In FIG. 7 the rotational group from FIG. 1 has been removed, so that the arrangement of nonreturn valve 64 is discernible in an underlying pressure channel 70. Pressure channel 70 and spring plate 72 of nonreturn valve 64 are adapted to the stroke profile, so that spring plate 72 of nonreturn valve 64 is able to close pressure pocket 15.1 from FIG. 1. Nonreturn valve 64 is mounted on a plastic pin 74 in casing 11 and is secured thereby with respect to the plastic casing after inserting the sheet metal pot.
FIG. 8 shows section D-D from FIG. 7 and thus stroke end stop 76 of valve blade 72. In section C-C, FIG. 9 shows plastic pin 74 which supports spring blade 72 in plastic casing 11.
FIG. 10 shows a cross section of an alternative version of cold start ring 54.1 in comparison with the version of cold start ring 54 in FIG. 3. Cold start contour 54.1 is pressed out of sheet metal pot 1 by blanking and thus engages beneath vane 3 which is situated in lift ring 7 and thus guides vane 3 along the stroke profile of sheet metal lid 1.
FIG. 11 shows another variant of cold start contour 54.2, which is manufactured by displacement of material out of sheet metal pot 1, and thus, here again, is able to guide vane 3 toward the profile.
During assembly, sheet metal lid 40 is pushed onto sheet metal pot 1 (see FIG. 2) and then attached by a welding operation. This procedure offers several advantages:
- 1. The axial tolerances of the pot depth may be eliminated if the attachment of lid 40 is performed in a path-controlled procedure.
- 2. In the transition from the stroke profile to the sheet metal flange, a radius 50 (see FIG. 3), which would be harmful for the volumetrics of the rotatable group, is formed on sheet metal pot 1 by the deep-drawing operation. In positioning shoulder 44 of lid 40, radius 50 is removed from the function area of the rotatable group. One advantage of the encapsulated rotatable group is that all important profiles for the control times are integrated and the positioning of the complete rotatable group in plastic casing 11 allows greater tolerances.

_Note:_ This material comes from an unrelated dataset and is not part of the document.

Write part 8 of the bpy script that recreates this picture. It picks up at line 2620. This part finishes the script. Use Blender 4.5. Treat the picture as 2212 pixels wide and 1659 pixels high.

Axial and radial openings are provided in the pressure area of the switched stage. The openings in the radial direction with the temperature switching valve or a pressure switching valve are used for pressureless circulation. In doing so, the oil is flushed back out of the pressure side and into the intake space for intake of the next suction stage. The thus obtained channel guidance yields only minor flow losses due to deflection.
The great advantages of this pump design having corresponding radial and axial openings include the reduction in the required space as well as the cost savings.